I buoni fruttiferi postali emessi da Poste Italiane e contraddistinti dalle lettere Q, R, S, emessi tra il 1986 e il 1997, potrebbero presentare vizi formali: nel senso di non riportare quanto dispone il D.M. 13 giugno 1986. E, invero, l’art. 5 del decreto ora richiamato stabilisce che per i buoni fruttiferi sopraindicati venga apposto un timbro sulla parte anteriore con la dicitura “serie Q/P” e un timbro sulla parte posteriore recante la misura dei nuovi tassi d’interesse

Spesso capita che nella parte posteriore si apponesse solo un timbro di modifica dei tassi di interesse fino al 20° anno e non anche i rendimenti in ordine al periodo compreso dal 21° al 30° anno. Nella prospettata ipotesi deve essere tutelato l’affidamento del sottoscrittore e riconoscere il suo diritto ai rendimenti originari previsti per l’ultimo decennio di durata dei buoni.

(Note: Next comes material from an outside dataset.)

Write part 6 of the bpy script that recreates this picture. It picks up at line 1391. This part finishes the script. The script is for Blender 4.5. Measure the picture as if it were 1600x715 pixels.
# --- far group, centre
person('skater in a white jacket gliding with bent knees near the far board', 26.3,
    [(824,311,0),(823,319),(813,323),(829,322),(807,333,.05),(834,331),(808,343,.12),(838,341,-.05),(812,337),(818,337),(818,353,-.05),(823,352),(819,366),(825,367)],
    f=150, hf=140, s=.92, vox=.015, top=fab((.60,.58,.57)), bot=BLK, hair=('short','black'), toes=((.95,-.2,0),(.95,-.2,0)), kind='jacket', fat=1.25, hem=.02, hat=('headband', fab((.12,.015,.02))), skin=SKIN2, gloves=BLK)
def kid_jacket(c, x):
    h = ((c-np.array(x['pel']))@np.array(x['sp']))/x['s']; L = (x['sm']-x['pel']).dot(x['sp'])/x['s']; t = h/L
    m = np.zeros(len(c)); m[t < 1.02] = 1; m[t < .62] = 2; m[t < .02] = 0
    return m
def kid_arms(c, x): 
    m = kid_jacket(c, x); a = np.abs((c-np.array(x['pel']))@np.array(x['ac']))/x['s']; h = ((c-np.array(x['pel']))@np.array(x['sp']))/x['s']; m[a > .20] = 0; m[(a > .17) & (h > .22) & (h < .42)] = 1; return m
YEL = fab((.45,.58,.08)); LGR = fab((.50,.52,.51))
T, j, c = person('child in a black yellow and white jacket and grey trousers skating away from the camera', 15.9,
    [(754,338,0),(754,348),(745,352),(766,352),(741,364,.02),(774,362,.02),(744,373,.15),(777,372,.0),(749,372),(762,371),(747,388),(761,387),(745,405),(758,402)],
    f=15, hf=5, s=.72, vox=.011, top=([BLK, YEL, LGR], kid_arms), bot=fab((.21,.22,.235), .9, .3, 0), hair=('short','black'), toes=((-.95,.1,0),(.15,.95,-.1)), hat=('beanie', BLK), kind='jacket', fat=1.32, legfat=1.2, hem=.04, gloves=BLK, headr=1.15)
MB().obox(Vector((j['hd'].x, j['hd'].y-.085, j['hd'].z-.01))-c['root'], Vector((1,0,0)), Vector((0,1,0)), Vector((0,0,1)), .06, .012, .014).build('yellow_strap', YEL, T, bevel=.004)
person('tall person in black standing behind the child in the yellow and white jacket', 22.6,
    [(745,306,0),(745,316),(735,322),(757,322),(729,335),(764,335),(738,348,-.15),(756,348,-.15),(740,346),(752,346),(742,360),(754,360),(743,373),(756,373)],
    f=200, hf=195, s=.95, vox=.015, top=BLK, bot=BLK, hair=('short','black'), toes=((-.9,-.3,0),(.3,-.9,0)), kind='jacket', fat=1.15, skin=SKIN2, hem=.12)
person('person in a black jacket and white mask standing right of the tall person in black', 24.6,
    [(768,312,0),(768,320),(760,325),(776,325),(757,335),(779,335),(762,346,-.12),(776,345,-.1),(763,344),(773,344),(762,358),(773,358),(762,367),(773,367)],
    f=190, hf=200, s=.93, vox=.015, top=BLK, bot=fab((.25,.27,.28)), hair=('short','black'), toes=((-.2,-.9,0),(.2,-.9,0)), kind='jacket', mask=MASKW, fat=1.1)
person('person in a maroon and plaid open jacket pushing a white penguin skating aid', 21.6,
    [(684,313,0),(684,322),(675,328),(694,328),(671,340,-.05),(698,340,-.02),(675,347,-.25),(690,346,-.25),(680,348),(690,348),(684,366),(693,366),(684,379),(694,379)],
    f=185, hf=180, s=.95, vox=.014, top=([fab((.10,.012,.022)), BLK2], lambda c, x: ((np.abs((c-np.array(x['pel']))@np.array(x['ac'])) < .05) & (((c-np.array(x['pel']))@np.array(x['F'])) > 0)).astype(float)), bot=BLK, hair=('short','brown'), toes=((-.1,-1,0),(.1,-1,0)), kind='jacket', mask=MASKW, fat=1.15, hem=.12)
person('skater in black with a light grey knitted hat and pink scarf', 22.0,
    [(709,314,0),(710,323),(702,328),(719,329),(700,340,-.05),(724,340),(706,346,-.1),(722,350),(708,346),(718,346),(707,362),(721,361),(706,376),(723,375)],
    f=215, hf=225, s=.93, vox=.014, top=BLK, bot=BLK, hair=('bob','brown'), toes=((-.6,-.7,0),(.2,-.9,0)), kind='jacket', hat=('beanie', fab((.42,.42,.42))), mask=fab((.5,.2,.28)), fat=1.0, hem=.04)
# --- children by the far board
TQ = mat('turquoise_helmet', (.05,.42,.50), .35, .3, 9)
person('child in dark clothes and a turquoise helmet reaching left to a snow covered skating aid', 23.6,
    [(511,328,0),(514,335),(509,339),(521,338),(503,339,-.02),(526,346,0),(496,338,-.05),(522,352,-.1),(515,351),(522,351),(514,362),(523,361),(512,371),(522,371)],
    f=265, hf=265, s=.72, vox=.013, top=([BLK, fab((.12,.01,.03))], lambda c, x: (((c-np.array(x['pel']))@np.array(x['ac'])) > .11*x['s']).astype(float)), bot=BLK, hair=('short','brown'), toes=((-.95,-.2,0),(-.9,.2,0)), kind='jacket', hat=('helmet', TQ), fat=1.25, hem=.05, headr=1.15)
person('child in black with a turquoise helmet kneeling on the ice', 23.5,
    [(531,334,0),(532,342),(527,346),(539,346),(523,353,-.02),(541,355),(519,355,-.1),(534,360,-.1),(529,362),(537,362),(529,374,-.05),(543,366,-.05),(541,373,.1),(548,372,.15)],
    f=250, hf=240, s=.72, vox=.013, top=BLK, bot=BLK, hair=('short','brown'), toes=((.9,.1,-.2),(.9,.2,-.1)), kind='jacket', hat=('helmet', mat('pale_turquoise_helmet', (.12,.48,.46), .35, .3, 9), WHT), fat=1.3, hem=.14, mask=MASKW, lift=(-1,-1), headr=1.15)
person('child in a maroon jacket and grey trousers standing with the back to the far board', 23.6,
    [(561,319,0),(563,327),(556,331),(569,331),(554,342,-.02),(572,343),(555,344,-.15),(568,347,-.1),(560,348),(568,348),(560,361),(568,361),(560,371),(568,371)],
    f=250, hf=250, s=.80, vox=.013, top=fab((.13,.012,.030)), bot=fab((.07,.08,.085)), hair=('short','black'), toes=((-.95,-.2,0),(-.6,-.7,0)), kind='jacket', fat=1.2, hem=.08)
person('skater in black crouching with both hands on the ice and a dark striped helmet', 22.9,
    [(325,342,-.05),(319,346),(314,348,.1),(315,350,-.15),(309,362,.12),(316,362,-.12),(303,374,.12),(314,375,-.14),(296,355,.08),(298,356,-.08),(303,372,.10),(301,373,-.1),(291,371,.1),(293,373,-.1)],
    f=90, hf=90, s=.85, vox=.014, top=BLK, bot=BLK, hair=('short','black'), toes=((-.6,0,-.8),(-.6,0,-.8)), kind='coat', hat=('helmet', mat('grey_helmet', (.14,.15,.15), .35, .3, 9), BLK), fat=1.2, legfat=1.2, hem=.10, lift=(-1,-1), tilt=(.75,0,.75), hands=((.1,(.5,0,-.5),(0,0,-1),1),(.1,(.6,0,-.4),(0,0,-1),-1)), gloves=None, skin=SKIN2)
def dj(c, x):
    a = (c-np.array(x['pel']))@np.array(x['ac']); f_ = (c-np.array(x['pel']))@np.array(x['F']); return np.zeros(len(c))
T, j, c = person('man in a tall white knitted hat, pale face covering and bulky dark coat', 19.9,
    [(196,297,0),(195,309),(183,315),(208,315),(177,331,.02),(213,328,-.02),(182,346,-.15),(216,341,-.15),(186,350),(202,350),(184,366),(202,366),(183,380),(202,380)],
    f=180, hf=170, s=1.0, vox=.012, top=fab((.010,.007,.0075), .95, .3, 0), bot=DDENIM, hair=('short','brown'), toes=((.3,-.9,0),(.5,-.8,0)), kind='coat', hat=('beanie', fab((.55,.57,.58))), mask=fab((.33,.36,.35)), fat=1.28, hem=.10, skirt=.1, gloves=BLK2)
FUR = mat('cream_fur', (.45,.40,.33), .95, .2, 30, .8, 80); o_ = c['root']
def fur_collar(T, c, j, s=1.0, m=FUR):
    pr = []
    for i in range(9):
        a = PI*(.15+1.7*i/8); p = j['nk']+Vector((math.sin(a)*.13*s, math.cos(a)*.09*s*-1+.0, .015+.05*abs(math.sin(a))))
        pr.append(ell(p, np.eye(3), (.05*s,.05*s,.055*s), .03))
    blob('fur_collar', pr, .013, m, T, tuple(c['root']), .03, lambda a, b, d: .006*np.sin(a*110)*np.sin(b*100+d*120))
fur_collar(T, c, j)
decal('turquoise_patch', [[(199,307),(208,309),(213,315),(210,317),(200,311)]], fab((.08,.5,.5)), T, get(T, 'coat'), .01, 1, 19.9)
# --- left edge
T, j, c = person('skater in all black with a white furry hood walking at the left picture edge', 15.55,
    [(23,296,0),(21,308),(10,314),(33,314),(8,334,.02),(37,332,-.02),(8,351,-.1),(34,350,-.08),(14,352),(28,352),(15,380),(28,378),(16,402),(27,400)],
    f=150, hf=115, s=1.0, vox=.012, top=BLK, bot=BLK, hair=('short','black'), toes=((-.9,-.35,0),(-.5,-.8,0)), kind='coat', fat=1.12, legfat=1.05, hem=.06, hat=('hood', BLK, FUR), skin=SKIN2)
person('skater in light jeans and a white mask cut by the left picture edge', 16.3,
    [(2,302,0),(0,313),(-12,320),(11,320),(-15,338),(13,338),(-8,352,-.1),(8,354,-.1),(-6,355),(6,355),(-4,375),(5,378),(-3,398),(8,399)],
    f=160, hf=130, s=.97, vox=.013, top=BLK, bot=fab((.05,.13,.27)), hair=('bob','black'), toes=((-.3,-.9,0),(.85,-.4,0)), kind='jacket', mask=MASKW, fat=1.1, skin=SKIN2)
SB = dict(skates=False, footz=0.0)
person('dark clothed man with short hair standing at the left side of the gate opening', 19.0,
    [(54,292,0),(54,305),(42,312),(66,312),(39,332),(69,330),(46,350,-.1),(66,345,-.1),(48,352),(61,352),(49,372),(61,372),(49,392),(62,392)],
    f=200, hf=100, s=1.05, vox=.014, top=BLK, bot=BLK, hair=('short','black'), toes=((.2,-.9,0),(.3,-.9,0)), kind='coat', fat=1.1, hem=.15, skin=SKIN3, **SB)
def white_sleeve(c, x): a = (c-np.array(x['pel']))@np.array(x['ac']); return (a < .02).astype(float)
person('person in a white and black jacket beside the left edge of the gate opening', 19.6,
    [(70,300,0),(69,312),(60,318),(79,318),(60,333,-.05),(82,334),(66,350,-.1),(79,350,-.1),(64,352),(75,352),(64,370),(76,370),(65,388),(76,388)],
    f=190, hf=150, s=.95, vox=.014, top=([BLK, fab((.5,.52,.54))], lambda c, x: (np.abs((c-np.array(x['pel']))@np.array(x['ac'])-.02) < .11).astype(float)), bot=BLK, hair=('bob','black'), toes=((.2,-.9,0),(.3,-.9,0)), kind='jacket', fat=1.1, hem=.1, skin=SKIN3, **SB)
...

Il ricalcolo degli interessi puoi effettuarlo qui.

Chi può fare ricorso

I soggetti in possesso di buoni fruttiferi postali appartenenti alle serie Q/P indicati possono presentare ricorso, purché riportino sul titolo due distinti timbri sia nella parte anteriore sia in quella posteriore.

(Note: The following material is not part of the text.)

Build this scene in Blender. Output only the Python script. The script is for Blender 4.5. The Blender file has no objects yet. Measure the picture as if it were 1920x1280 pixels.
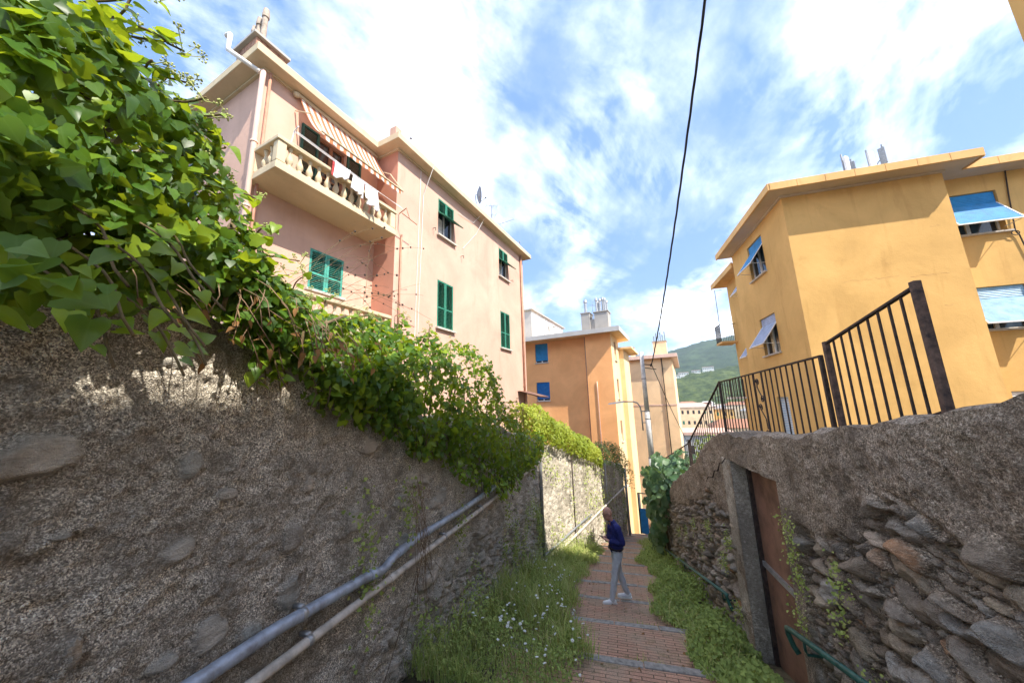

Il ricorso all’Arbitro Bancario Finanziario

Il ricorso si propone innanzi all’Arbitro Bancario Finanziario mediante il versamento del solo contributo di segretaria (euro 20). La domanda del ricorrente consiste nel chiedere il rimborso secondo i tassi d’interesse da applicare dal ventunesimo al trentesimo anno come quelli riportati sul sui titoli secondo l’originario regolamento pattizio.

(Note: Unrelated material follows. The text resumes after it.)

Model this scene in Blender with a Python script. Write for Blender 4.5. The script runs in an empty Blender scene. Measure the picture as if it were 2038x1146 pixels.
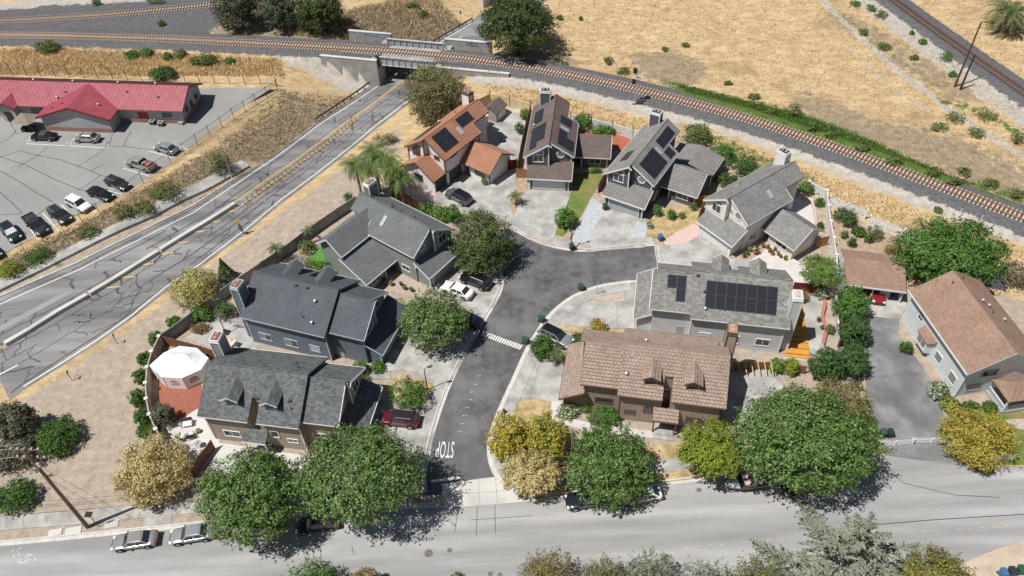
import bpy, bmesh, math, random
import numpy as np
from mathutils import Vector, Matrix
random.seed(7); rng = np.random.default_rng(7)
R = math.radians
scn = bpy.context.scene
COL = scn.collection

# ---------------------------------------------------------------- camera
CAM_H, PITCH, ROLL, FPX = 80.0, R(45.6), R(2.39), 1600.0
cr, sr = math.cos(ROLL), math.sin(ROLL)
_f = np.array([0, math.cos(PITCH), -math.sin(PITCH)])
_d0 = -np.array([0, math.sin(PITCH), math.cos(PITCH)])
_r0 = np.array([1.0, 0, 0])
_r = cr*_r0 + sr*_d0
_d = -sr*_r0 + cr*_d0
camd = bpy.data.cameras.new('camera'); cam = bpy.data.objects.new('camera', camd); COL.objects.link(cam)
camd.sensor_width = 36.0; camd.lens = 36.0*FPX/2038.0; camd.clip_start = 1.0; camd.clip_end = 2000.0
cam.matrix_world = Matrix(((_r[0], -_d[0], -_f[0], 0), (_r[1], -_d[1], -_f[1], 0), (_r[2], -_d[2], -_f[2], CAM_H), (0, 0, 0, 1)))
scn.camera = cam
# ---------------------------------------------------------------- light
SUN_EL, SHADOW_AZ = R(63.0), R(25.0)            # shadows fall towards +x +y
w = bpy.data.worlds.new('World'); scn.world = w; w.use_nodes = True
nt = w.node_tree; bg = nt.nodes['Background']
sky = nt.nodes.new('ShaderNodeTexSky'); sky.sky_type = 'NISHITA'; sky.sun_disc = False
sky.sun_elevation = SUN_EL
sx, sy = -math.cos(SHADOW_AZ), -math.sin(SHADOW_AZ)
sky.sun_rotation = math.atan2(sx, sy)
sky.air_density = 1.0; sky.dust_density = 1.2; sky.ozone_density = 1.0
bg.inputs[1].default_value = 0.05
nt.links.new(sky.outputs[0], bg.inputs[0])
sl = bpy.data.lights.new('sun', 'SUN'); sl.energy = 5.0; sl.angle = R(0.53); sl.color = (1.0, 0.97, 0.925)
so = bpy.data.objects.new('sun', sl); COL.objects.link(so); so.location = (-40, -20, 120)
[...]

L’orientamento dell’Arbitro Bancario Finanziario

È orientamento consolidato dell’Arbitro bancario finanziario che i rendimenti stabiliti sui buoni fruttiferi prevalgono su diversi rendimenti previsti in decreti ministeriali antecedenti all’emissione dei titoli (per tutte, ABF, Coordinamento, n. 6142/2020).

E ciò in conformità alle statuizioni del Supremo Collegio: “il vincolo contrattuale tra emittente e sottoscrittore dei titoli [è] destinato a formarsi proprio sulla base dei dati risultanti dal testo dei buoni di volta in volta sottoscritti. Al richiedente il buono postale è stata prospettata un’operazione finanziaria connotata nei termini specificamente indicati nei buoni […]. [N]on può in alcun modo ritenersi che [il sottoscrittore] dovesse essere edotto anche del fatto che – già in quel momento – le condizioni di emissione erano diverse da quelle che gli venivano prospettate mediante la consegna dei titoli così formulati.

La discrepanza tra le prescrizioni ministeriali e quanto indicato sui buoni offerti in sottoscrizione […] non può far ritenere che l’accordo negoziale, in cui pur sempre l’operazione di sottoscrizione si sostanzia, abbia avuto ad oggetto un contenuto divergente da quello enunciato dai medesimi buoni” (Cass., 15 giugno 2007, n. 13979).

Qualora il decreto ministeriale che prevede rendimenti minori di quelli riportati sui titoli sia antecedente alla data di emissione del buono fruttifero, si ingenera un legittimo affidamento del sottoscrittore nel fatto che il buono sia diretto ad assicurare rendimenti maggiori (cfr. ABF, Coordinamento, n. 6142/2020).